• _Required work_
Please repeat only the stretch of records running from the first line through the line that contains "R = math.radians".

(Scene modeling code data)
• • • •

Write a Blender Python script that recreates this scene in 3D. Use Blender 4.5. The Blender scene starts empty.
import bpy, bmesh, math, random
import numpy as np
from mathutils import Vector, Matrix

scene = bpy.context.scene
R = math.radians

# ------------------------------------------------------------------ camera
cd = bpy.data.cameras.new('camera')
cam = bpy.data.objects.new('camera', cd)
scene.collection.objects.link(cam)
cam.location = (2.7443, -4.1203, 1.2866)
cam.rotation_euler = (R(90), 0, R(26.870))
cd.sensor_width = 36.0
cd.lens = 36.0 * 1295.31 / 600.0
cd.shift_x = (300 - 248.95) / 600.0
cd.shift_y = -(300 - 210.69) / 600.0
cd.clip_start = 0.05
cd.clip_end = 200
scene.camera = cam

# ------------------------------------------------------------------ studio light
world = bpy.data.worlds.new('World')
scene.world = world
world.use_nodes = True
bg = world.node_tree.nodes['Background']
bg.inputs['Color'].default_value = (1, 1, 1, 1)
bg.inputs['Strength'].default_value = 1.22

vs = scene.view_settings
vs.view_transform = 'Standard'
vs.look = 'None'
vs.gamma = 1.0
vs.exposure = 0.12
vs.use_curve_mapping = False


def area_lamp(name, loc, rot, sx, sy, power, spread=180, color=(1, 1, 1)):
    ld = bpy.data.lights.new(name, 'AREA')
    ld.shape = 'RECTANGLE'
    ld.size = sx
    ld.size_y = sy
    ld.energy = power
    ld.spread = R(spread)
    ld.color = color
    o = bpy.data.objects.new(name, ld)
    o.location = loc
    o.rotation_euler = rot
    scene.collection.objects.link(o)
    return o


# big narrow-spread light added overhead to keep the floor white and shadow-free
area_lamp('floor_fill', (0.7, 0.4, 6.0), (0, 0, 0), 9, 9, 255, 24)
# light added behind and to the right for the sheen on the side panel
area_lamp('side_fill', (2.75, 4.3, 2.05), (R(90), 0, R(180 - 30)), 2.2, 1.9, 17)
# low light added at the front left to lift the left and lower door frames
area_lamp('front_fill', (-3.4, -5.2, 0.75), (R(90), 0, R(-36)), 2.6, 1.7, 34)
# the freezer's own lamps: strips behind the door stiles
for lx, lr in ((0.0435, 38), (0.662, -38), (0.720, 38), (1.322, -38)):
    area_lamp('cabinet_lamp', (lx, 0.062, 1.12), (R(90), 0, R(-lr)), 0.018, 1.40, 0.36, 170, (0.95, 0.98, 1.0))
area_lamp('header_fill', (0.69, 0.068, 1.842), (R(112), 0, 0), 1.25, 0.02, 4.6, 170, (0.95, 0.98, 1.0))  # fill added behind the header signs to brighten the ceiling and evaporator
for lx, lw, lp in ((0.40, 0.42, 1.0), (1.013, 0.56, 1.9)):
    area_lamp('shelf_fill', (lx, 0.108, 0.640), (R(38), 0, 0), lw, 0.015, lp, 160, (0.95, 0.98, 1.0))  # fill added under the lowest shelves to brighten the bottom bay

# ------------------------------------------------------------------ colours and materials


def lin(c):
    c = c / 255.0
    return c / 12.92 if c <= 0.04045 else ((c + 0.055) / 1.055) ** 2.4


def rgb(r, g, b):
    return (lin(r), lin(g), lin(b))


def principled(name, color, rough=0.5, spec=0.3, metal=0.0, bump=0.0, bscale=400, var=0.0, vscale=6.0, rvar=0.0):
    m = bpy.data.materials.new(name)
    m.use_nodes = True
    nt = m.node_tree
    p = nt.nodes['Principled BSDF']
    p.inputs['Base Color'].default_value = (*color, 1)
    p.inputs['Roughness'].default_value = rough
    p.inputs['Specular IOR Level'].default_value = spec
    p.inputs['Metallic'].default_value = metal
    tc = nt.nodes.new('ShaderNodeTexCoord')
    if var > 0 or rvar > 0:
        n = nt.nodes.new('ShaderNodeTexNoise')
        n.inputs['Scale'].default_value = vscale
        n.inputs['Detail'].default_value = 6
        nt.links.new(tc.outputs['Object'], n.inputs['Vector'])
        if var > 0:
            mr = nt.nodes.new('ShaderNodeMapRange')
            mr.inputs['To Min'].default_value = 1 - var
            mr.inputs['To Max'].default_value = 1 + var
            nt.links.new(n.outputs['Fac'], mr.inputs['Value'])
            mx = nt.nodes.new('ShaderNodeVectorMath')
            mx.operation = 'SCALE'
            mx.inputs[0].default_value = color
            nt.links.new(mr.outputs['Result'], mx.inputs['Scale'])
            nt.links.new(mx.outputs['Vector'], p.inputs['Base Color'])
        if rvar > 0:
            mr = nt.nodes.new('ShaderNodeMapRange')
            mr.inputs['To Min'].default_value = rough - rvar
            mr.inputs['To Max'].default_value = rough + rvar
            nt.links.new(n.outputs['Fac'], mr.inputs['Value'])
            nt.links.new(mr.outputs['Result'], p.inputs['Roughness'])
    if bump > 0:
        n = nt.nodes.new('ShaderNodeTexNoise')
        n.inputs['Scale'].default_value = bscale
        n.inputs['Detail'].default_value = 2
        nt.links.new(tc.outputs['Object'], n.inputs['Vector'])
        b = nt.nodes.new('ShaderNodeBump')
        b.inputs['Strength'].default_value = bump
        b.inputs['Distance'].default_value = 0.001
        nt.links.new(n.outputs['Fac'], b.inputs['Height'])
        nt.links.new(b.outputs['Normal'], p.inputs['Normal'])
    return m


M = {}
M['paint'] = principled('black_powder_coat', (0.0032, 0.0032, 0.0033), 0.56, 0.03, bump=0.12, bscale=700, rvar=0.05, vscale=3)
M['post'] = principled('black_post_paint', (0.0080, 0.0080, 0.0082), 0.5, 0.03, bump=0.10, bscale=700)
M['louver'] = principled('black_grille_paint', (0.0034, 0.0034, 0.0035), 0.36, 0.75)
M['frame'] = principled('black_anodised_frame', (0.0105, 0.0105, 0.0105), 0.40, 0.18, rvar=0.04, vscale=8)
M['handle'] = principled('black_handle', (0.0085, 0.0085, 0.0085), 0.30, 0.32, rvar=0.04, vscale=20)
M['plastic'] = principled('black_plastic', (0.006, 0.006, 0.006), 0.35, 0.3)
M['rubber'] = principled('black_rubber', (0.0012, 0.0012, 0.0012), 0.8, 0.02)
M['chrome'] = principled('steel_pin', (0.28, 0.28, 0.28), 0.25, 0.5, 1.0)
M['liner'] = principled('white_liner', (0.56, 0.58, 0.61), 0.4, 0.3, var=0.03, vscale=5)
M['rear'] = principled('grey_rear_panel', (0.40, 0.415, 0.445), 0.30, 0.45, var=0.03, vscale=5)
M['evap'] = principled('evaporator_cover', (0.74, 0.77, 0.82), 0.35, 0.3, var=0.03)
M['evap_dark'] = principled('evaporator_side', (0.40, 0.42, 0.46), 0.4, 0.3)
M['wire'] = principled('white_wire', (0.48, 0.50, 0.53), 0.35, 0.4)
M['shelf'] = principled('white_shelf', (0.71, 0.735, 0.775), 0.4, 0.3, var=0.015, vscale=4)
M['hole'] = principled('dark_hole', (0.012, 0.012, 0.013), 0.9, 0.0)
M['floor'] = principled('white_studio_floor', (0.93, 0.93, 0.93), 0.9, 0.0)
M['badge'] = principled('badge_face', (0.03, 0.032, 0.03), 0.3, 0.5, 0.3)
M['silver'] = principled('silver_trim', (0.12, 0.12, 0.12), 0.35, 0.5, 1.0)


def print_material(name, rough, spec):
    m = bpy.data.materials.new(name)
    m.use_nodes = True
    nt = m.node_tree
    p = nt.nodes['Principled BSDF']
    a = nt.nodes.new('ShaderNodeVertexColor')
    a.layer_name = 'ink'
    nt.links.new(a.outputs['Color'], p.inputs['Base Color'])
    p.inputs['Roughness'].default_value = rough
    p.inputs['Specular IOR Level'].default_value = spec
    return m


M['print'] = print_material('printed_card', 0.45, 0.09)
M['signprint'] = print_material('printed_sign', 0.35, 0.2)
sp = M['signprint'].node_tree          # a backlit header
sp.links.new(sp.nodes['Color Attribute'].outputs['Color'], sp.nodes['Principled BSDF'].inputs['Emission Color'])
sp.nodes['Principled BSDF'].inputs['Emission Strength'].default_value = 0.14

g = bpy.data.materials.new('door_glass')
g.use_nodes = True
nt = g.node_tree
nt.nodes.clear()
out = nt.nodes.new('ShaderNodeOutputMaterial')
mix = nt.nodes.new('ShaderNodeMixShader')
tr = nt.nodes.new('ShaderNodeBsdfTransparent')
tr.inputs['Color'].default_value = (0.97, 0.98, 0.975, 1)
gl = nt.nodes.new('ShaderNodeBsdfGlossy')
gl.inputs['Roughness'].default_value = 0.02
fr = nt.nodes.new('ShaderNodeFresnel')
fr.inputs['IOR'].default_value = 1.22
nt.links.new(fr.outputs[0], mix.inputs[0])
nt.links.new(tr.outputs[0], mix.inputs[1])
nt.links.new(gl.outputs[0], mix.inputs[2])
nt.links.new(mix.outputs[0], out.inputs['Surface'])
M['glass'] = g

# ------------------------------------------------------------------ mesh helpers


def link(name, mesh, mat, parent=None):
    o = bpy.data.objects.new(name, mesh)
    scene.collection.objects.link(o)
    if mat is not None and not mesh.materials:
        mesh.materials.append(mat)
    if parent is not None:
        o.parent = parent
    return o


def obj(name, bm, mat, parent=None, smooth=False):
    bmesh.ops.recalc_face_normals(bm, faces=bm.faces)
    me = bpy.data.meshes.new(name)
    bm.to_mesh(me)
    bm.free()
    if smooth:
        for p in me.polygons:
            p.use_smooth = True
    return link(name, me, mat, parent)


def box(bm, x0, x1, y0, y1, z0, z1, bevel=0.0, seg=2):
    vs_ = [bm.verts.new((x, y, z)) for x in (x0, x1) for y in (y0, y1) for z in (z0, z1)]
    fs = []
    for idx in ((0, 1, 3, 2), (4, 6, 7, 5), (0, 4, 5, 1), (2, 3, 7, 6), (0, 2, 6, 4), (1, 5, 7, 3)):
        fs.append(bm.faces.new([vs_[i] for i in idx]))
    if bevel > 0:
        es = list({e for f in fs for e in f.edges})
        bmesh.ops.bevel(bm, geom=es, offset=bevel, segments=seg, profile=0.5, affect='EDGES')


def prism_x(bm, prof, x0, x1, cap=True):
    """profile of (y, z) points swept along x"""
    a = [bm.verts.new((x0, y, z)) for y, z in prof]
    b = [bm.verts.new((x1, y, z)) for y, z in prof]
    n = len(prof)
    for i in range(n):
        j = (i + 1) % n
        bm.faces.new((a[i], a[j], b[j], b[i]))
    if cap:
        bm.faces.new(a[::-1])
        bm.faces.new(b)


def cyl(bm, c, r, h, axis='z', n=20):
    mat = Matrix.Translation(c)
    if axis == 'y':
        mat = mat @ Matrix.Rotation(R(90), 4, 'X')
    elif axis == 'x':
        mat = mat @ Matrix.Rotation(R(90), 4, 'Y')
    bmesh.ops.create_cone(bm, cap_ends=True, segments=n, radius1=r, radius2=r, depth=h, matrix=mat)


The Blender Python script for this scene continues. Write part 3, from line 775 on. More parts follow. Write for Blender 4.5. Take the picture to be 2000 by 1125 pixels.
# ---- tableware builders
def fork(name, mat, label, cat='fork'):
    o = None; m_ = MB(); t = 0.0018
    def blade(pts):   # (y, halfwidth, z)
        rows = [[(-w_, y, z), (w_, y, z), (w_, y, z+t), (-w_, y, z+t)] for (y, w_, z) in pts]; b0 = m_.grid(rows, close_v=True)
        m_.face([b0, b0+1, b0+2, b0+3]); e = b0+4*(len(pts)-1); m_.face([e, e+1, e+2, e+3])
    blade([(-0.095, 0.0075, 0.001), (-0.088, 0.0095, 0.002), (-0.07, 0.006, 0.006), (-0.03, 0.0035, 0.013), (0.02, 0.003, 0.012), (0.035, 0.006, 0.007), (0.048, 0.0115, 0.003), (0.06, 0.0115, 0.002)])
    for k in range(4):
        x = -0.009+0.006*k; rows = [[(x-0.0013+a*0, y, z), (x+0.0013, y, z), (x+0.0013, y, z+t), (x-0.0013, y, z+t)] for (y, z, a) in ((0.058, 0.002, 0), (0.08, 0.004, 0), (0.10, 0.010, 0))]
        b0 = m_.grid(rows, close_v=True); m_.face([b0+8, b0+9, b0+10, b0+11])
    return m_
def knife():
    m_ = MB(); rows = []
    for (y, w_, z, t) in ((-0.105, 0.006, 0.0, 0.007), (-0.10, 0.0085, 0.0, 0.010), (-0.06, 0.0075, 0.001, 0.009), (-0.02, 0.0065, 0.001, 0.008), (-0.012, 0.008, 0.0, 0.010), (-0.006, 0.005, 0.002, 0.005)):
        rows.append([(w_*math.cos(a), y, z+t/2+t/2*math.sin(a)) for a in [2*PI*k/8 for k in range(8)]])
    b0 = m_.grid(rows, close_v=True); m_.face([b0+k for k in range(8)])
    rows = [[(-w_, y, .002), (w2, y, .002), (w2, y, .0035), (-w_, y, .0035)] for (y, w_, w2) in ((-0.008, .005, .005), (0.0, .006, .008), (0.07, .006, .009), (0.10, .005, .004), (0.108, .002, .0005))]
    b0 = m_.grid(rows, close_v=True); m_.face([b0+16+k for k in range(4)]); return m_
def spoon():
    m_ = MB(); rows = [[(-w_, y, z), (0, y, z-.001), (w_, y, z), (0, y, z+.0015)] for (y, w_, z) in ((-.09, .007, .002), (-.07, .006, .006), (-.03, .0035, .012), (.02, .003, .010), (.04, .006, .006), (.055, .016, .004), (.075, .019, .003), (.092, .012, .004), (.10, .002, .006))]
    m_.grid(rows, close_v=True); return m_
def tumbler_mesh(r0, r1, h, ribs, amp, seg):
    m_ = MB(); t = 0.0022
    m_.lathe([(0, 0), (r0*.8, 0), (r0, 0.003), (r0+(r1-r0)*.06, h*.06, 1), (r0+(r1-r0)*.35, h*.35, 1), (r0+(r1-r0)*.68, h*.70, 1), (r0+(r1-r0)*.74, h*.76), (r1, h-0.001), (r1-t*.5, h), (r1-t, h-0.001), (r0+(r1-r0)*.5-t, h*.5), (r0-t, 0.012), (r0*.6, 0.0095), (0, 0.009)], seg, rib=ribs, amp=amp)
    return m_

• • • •

• _Solution to this task_
Write a Blender Python script that recreates this scene in 3D. Use Blender 4.5. The Blender scene starts empty.
import bpy, bmesh, math, random
import numpy as np
from mathutils import Vector, Matrix

scene = bpy.context.scene
R = math.radians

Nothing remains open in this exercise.